Music for the Seventh Sunday after Epiphany — February 20, 2022

Litanies – Jehan Alain (1911-1940)


view video here



Jehan Alain was a near contemporary of the great composer and organist Olivier Messiaen, possibly rivalling his vision and genius, but Alain’s life was cut short when he was killed in action at the age of 29, just five days before France withdrew from World War II. He had received his first organ lessons from his father, and then progressed to the Paris Conservatoire. He became a brilliant keyboard player and a compulsive composer, who saw music as revelatory of states of the soul, and who was drawn to music’s power to create a sense of mystery rather than express emotions.


Litanies, this Sunday’s postlude in church, began as an organ piece called Phantasmagorie from which Alain drew some material for the later work which he originally called Supplications. The plainsong phrase which opens the music is repeated continually, propelled by a locomotive rhythm to an ecstatic climax. Alain once wrote about how to play Litanies. “You must create an impression of passionate incantation. Prayer is not a lament but a devastating tornado, flattening everything is its way. It is also an obsession. You must fill men’s ears with it, and God’s ears too! If you get to the end without feeling exhausted you have neither understood [Litanies] nor played it as I would want it.”

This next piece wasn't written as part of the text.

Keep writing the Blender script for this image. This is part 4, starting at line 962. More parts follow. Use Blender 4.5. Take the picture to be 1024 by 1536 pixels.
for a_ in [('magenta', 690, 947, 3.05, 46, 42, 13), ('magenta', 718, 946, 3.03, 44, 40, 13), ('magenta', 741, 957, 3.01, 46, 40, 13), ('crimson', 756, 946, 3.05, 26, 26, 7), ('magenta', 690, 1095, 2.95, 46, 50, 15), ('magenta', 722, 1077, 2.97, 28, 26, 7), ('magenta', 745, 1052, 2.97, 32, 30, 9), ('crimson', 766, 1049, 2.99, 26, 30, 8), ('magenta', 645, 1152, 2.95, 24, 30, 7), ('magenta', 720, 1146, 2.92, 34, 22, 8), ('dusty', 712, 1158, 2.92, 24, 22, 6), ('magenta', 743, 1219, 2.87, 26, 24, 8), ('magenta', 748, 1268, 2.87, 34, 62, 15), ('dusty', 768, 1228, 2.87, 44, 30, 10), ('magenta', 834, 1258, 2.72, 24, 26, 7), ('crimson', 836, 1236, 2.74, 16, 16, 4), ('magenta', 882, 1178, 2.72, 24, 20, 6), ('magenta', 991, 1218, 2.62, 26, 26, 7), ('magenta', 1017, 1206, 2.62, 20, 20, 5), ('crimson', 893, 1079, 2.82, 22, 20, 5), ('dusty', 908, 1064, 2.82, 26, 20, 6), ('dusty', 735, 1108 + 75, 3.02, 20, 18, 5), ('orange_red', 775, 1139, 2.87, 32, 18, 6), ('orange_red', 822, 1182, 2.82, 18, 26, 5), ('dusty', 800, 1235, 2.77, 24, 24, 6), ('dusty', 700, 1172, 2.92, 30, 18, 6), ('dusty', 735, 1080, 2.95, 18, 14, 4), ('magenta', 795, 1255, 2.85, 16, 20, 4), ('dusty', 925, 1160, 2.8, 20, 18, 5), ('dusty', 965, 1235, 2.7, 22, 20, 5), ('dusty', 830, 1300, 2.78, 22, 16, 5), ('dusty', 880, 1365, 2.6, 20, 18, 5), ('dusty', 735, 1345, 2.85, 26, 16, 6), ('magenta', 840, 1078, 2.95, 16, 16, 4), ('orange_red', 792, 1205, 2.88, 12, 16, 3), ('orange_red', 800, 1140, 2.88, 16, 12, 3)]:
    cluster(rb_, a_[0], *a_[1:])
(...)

The score itself is headed with a quotation which can be related to the death of one of Alain’s sisters in 1937, the year in which it was written: “When the Christian soul is in distress and cannot find any fresh words to implore God’s mercy, it repeats the same prayer unceasingly with overwhelming faith. The limit of reason is past. It is faith alone which propels its ascent.”


Another of Alain’s sisters, Marie-Claire, the organist in the recording linked above, was a superb musician and life-long champion of her brother’s music. I heard her play this piece, along with others by her brother, at a recital in Los Angeles many years ago. What a treat it was to witness this connection to the life and work of a brilliant musician whose life was cut short far too early by the tragedy of war.